So, if there is something that is turing computable, I know it is in NP (is that right?).
If M is computable, does it mean M is in NP?
M computable IFF in NP (is that true)?
And does all computable machines exist under NPSPACE?
So, if there is something that is turing computable, I know it is in NP (is that right?).
If M is computable, does it mean M is in NP?
M computable IFF in NP (is that true)?
And does all computable machines exist under NPSPACE?
So, if there is something that is turing computable, I know it is in NP (is that right?).
No!!! The time hierarchy theorem says that, for example, there are problems in $\mathrm{NEXP} = \mathrm{NTime}[2^{\mathrm{poly}(n)}]$ that aren't in $\mathrm{NP}$. And that there are problems in $\mathrm{2NEXP} = \mathrm{NTime}[2^{2^{\mathrm{poly}(n)}}]$ that aren't in $\mathrm{NEXP}$. And so on, ad infinitum.

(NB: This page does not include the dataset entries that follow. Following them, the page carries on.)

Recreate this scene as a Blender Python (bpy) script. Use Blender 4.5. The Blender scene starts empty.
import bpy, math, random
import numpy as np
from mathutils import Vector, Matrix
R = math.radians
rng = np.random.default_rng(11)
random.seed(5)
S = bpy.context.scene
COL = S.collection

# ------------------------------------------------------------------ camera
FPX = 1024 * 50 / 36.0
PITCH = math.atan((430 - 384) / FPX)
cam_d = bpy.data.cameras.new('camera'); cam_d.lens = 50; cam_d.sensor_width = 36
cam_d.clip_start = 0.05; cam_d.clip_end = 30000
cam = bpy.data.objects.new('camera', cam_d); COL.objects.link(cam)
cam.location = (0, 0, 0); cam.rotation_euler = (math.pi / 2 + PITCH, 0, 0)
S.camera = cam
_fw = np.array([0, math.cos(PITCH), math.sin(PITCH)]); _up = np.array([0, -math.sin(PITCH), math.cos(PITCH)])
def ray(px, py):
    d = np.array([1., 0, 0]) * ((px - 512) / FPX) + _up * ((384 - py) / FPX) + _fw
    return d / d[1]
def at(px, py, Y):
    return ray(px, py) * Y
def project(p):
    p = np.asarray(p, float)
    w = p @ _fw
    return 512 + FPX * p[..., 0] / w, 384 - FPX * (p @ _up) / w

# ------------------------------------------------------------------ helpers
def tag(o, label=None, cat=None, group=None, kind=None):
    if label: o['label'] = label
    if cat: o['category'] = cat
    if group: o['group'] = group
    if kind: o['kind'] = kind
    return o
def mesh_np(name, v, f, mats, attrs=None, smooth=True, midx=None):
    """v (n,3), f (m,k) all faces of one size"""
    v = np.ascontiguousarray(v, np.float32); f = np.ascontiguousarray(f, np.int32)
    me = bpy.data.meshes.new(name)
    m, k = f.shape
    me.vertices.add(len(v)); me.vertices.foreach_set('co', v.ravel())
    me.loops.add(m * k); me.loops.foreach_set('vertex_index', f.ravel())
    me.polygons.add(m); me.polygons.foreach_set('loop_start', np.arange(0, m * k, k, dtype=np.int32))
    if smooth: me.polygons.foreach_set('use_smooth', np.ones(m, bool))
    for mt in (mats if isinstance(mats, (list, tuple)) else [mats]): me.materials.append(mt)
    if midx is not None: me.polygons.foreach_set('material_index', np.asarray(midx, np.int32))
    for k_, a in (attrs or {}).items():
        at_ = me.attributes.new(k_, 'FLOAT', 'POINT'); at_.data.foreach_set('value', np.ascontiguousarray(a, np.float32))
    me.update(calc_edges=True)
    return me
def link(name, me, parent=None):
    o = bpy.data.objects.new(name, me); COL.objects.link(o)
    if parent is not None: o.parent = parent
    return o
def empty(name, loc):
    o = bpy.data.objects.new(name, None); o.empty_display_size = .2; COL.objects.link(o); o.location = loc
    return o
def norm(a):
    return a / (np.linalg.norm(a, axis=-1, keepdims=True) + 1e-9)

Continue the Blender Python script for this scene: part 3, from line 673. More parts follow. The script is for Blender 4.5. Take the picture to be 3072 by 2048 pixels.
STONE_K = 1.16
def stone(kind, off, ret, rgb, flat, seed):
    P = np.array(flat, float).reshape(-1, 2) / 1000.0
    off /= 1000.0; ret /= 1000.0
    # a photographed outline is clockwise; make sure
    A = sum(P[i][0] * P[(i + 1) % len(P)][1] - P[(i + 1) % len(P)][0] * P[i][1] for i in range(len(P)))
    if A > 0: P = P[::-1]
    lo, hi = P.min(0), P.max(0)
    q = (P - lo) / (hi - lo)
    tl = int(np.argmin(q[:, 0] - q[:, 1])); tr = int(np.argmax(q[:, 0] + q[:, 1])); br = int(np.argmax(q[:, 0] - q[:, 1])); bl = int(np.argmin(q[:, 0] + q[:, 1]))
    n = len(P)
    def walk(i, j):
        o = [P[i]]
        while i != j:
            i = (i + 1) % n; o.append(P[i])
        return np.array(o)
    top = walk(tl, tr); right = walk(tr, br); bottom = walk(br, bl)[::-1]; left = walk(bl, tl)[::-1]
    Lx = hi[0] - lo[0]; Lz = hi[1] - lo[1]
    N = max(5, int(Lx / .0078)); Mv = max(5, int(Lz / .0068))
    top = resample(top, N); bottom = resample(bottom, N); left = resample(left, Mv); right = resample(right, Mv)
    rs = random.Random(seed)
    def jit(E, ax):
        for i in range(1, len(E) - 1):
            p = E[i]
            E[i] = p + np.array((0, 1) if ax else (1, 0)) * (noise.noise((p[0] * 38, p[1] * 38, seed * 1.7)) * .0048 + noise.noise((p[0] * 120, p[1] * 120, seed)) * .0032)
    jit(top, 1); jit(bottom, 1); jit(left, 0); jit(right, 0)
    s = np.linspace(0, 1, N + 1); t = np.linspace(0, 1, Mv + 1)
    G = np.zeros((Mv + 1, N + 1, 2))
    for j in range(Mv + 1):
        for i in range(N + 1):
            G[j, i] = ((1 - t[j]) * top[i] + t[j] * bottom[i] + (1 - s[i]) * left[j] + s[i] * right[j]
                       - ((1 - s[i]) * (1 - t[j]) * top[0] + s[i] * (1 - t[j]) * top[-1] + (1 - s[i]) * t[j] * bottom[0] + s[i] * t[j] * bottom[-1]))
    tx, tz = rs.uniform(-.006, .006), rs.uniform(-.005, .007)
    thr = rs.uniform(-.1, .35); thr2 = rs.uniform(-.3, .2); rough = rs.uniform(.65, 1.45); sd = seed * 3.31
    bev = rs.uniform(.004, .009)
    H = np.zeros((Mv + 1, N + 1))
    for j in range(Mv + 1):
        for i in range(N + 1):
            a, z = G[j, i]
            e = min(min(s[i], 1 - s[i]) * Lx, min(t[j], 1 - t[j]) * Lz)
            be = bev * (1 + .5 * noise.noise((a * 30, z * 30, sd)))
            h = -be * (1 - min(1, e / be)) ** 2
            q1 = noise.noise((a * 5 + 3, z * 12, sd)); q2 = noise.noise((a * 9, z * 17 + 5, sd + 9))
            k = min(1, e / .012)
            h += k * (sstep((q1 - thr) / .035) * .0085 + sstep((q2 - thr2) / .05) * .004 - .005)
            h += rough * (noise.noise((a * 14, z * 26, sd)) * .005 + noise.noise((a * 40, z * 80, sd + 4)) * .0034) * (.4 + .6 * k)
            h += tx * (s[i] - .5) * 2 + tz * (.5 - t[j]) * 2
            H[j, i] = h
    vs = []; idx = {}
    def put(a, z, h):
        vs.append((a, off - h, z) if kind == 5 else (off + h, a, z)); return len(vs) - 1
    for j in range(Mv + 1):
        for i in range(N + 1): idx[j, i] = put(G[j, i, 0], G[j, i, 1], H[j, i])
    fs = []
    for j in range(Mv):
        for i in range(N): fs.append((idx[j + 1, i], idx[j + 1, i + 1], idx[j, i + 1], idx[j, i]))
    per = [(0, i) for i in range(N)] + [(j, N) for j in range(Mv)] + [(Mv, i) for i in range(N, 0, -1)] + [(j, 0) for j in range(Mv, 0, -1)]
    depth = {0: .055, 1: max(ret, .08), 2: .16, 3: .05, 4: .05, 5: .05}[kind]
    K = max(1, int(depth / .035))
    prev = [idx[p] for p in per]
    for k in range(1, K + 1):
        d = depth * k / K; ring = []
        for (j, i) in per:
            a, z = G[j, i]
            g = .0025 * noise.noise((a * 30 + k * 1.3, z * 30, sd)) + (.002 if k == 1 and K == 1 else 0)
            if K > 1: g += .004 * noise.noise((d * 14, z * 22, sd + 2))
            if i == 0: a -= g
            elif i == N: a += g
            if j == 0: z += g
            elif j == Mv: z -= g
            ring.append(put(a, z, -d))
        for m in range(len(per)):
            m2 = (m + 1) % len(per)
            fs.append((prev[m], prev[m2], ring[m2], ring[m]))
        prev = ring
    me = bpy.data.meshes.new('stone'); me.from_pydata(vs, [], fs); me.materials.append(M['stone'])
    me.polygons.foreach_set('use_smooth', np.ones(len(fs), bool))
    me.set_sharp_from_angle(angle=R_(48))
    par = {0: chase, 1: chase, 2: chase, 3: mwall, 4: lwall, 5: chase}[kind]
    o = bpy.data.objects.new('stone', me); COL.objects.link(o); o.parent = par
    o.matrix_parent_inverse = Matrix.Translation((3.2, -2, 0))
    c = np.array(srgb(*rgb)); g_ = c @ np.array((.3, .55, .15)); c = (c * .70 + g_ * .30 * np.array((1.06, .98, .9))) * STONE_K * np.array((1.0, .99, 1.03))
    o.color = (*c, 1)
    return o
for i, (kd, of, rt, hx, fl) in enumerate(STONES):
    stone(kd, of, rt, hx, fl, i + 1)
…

In particular, this means that any $\mathrm{NEXP}$-complete problem is decidable but not in $\mathrm{NP}$.
To put it another way, there's no function $f$ such that every decidable problem can be solved in time (or space) $f(n)$, deterministically or nondeterministically.
In particular, there are perfectly reasonable decidable problems that aren't in $\mathrm{NP}$. For example, suppose you want to work with a graph on $n$ vertices. The graph is really large, so you can't store it. But, if I give you two vertices, it's easy for you to compute whether or not there's an edge between them (e.g., you can do that in deterministic polynomial time). Any problem that's $\mathrm{NP}$-complete when you're just given the full adjacency matrix as the input becomes $\mathrm{NEXP}$-complete when the graph is encoded in this way.